In some embodiments, a nozzle is located at a location remote from the laser generating component and at an angle to a direction of a laser beam that directs the laser energy toward the part. Such an embodiment is illustrated in, where the nozzleis oriented at an angle to the laser beam generated by the laser generating component. This can be beneficial, in some embodiments, for example, because the gas can be used to blow away the debris from the cut path area.

Other benefits include: the surface of the cut being improved as well as clouding from the cutting process being reduced through use of blowing a gas at moderate velocity. This can, for example, move heavy particles created by cutting process away from the cut edge, among other benefits.

Nozzles can have various shapes and sizes based upon the application in which it is used. For example, the inner diameter of a nozzle, nozzle tip angle, overall angle of a nozzle to the cut location, and nozzle tip shape can be adjusted.

Nozzles can also be oriented in different positions with respect to the cutting location. For instance, a nozzle may be oriented at an angle of 32 degrees using a tube with a 1.7 mm inner diameter for debris removal. The tube can be made of brass with the tip compressed into a fan shape of approximately 1 mm height from the opening, in some embodiments. These characteristics are provided as examples and should not be limiting on the claims herein as other materials, shapes, and orientations can be used in various embodiments.
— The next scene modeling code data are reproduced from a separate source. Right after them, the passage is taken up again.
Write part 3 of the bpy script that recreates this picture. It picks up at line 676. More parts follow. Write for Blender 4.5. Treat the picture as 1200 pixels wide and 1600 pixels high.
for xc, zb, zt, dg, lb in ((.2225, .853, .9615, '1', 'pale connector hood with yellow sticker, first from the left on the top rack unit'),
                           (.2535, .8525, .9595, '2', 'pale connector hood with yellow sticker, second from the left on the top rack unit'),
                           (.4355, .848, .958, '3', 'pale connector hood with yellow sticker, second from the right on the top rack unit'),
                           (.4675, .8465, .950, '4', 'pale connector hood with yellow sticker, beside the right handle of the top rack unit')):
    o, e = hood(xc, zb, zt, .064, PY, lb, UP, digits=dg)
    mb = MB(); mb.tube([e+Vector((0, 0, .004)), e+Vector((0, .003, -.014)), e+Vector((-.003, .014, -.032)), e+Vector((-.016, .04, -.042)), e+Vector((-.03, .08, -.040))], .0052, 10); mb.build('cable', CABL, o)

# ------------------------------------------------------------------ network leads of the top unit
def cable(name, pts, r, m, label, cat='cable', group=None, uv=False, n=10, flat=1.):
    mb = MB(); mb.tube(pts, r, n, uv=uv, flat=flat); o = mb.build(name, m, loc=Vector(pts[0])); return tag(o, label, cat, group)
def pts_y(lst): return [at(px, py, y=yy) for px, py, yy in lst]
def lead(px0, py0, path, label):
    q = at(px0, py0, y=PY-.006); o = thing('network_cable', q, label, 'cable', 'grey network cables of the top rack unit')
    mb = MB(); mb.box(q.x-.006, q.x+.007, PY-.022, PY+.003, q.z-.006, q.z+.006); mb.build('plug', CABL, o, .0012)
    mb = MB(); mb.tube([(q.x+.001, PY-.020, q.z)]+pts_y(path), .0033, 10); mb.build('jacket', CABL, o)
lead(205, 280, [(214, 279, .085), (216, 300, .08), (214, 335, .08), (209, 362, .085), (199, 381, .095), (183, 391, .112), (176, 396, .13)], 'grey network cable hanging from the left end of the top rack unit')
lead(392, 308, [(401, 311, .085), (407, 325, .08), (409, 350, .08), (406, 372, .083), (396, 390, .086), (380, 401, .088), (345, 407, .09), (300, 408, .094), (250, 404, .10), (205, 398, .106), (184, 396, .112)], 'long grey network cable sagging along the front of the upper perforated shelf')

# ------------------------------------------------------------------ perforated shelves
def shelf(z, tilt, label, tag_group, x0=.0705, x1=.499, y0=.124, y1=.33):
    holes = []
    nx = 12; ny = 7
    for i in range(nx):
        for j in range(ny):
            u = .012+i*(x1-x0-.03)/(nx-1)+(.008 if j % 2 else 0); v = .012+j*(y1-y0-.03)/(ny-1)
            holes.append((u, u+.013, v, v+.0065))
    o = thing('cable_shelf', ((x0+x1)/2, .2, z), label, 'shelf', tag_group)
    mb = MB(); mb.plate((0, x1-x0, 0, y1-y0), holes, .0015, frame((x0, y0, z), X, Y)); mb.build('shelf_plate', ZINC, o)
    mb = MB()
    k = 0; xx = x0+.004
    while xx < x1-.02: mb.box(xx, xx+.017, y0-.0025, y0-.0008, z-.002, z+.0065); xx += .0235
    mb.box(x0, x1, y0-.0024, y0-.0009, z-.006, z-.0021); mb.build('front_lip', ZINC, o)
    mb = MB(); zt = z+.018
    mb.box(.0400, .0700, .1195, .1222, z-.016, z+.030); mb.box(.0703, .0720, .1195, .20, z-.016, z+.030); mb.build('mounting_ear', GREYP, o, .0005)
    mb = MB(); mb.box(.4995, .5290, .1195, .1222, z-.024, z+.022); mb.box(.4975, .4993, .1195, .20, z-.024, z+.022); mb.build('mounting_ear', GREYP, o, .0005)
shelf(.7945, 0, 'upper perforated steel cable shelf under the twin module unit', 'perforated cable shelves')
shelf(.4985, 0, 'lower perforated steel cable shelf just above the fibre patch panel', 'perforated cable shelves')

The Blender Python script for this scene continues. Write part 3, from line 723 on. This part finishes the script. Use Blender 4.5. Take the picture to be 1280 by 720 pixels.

In some embodiments, the system includes a suction mechanism located proximate to where the laser energy contacts the part to remove debris created when the laser energy contacts the part. For example, one such embodiment is illustrated at. This can be beneficial, in some embodiments, for example, because the suction mechanism (e.g., suction tube) can be used to suction away the debris from the cut path area, among other benefits. This can be used in combination with one or more nozzles which, in some instances, can better remove debris from the area, for example, by blowing the debris toward the suction mechanism.